Check every line below for the word "navy" and show those that hold it.

* Start EXTRACTED DATA *

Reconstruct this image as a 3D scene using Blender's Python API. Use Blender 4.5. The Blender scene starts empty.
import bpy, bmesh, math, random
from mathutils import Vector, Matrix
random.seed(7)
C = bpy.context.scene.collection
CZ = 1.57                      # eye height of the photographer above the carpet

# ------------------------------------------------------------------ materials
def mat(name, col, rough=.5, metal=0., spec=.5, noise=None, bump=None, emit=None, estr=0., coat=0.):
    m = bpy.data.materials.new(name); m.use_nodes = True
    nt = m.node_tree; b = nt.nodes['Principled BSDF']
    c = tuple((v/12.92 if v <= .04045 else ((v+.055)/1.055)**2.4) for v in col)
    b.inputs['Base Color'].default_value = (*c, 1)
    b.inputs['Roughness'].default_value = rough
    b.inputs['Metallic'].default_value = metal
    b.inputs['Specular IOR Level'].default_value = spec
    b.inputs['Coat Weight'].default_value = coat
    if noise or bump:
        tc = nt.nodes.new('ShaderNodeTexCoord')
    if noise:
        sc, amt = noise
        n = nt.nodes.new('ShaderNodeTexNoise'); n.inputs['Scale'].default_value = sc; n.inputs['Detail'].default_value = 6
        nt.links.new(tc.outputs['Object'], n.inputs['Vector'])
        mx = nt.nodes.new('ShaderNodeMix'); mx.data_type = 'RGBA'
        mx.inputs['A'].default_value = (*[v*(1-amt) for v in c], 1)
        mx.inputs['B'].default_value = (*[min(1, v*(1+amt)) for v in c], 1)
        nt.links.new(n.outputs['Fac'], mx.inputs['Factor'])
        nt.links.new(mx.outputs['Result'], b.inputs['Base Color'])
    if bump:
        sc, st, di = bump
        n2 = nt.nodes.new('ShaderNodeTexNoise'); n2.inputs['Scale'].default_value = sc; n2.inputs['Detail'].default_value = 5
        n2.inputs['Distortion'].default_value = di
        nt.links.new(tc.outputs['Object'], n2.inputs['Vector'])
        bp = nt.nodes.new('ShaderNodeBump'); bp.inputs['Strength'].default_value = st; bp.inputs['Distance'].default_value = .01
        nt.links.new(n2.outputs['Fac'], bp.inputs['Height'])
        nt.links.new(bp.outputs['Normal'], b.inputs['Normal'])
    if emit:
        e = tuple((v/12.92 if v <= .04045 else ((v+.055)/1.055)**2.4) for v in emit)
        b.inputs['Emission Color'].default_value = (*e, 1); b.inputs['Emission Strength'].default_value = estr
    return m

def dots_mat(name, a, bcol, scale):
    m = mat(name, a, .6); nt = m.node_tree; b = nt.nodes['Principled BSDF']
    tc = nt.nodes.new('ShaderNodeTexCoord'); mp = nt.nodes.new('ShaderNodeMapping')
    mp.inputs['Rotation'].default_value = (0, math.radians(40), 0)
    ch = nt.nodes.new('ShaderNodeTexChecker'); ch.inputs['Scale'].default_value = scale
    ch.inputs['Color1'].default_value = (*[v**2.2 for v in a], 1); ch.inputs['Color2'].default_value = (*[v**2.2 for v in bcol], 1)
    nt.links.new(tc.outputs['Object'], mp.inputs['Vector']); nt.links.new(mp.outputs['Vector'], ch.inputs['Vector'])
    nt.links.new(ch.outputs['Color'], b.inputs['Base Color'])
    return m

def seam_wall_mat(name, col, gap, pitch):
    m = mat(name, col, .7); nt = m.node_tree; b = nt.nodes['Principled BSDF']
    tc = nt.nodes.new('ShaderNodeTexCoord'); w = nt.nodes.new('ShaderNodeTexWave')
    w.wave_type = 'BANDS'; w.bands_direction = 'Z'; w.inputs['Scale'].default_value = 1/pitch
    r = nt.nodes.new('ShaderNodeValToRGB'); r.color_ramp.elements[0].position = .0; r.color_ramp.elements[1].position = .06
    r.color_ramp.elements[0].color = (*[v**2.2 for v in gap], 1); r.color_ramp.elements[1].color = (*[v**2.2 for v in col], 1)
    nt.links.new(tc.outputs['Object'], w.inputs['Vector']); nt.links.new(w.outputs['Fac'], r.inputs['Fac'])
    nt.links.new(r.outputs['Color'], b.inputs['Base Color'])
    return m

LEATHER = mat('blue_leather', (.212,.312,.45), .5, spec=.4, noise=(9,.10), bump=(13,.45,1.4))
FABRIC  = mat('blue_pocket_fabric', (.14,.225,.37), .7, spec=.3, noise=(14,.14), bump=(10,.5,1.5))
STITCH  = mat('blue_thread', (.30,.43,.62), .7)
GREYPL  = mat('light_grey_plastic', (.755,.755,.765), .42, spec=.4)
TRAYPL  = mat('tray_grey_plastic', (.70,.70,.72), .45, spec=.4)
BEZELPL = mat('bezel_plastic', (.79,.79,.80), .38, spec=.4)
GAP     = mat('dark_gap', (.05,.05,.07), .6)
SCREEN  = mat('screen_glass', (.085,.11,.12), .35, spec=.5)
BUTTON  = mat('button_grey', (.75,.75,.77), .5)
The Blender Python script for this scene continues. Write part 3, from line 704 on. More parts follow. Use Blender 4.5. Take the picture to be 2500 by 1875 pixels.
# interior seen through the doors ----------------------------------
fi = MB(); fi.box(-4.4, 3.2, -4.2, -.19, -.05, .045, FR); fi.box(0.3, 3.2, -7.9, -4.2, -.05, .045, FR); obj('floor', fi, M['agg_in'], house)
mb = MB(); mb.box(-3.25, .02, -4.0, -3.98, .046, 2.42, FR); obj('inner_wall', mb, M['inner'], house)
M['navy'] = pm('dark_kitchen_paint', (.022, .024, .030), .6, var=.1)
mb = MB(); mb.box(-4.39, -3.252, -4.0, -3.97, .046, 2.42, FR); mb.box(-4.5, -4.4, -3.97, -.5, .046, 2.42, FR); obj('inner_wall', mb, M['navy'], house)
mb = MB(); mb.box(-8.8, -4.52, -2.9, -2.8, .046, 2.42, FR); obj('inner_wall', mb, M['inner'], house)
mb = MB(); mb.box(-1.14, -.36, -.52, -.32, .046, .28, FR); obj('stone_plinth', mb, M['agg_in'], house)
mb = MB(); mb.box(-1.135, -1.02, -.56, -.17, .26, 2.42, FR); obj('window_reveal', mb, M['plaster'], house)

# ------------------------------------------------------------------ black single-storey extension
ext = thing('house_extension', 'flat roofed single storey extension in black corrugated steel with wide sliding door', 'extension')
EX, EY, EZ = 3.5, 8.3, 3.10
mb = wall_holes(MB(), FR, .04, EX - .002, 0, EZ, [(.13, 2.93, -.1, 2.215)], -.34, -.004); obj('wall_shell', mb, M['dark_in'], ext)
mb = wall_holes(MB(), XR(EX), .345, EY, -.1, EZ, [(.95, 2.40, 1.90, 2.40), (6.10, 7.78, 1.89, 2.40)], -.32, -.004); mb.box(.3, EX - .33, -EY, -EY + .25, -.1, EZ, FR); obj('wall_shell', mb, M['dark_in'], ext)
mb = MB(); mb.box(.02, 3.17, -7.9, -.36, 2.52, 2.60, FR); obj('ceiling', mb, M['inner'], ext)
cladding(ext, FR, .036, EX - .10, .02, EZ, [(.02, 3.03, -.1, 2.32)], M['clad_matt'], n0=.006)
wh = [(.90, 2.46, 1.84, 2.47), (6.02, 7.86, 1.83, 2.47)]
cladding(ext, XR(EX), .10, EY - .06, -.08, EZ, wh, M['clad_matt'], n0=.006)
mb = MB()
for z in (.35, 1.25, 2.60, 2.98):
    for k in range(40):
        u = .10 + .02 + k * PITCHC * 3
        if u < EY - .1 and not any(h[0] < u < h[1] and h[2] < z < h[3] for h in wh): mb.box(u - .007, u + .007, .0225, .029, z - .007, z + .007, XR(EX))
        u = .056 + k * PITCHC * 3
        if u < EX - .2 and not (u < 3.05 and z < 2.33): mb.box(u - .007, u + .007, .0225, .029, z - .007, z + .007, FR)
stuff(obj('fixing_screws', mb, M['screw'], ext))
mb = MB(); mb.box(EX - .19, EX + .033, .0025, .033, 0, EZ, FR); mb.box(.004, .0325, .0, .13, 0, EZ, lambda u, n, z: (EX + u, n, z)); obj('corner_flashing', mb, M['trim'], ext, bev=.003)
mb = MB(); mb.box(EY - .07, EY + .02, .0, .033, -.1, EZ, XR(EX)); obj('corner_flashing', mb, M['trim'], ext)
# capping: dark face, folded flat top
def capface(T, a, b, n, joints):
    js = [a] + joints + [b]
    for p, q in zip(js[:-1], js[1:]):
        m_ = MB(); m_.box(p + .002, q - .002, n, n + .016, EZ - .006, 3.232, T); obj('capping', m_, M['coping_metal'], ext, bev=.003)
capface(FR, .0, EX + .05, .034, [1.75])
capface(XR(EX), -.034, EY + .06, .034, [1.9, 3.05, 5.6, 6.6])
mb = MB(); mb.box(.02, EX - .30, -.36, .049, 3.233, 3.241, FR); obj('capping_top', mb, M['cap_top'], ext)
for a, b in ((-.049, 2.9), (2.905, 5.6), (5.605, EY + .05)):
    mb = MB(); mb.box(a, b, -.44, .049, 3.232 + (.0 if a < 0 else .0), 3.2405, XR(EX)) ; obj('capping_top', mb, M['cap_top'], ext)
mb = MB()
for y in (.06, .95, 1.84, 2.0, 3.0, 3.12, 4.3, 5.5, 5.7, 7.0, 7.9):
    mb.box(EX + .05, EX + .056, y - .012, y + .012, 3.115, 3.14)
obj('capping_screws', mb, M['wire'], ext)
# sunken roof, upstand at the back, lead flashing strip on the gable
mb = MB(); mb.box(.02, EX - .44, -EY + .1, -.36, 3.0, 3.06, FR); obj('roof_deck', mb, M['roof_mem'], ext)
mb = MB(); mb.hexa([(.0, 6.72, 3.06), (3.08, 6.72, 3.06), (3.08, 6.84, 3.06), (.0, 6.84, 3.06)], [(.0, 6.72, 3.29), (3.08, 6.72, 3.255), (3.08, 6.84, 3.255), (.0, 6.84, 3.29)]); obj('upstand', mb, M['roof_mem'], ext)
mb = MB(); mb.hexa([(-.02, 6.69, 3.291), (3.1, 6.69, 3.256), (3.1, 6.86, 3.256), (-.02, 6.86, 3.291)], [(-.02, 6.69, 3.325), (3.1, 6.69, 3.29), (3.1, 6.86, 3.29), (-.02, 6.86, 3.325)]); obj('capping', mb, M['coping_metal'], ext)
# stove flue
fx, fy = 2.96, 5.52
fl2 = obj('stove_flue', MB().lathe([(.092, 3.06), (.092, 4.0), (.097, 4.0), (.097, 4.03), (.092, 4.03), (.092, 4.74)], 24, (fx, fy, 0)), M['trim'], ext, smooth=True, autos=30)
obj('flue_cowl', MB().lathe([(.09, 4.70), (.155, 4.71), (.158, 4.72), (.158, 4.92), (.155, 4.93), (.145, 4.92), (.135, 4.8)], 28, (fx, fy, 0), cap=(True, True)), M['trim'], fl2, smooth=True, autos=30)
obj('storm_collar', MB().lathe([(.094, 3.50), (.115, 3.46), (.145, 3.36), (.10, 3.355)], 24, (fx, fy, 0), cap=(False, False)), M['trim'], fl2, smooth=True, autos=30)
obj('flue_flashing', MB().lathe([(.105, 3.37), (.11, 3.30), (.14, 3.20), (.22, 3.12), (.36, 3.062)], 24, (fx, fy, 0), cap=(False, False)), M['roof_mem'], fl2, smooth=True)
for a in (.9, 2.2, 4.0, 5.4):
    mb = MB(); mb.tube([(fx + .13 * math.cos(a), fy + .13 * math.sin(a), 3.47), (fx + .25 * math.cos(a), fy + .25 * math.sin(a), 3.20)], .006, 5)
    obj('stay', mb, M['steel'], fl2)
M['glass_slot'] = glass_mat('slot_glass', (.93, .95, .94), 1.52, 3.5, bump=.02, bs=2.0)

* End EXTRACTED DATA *

→ EXPECTED OUTPUT:
M['navy'] = pm('dark_kitchen_paint', (.022, .024, .030), .6, var=.1)
mb = MB(); mb.box(-4.39, -3.252, -4.0, -3.97, .046, 2.42, FR); mb.box(-4.5, -4.4, -3.97, -.5, .046, 2.42, FR); obj('inner_wall', mb, M['navy'], house)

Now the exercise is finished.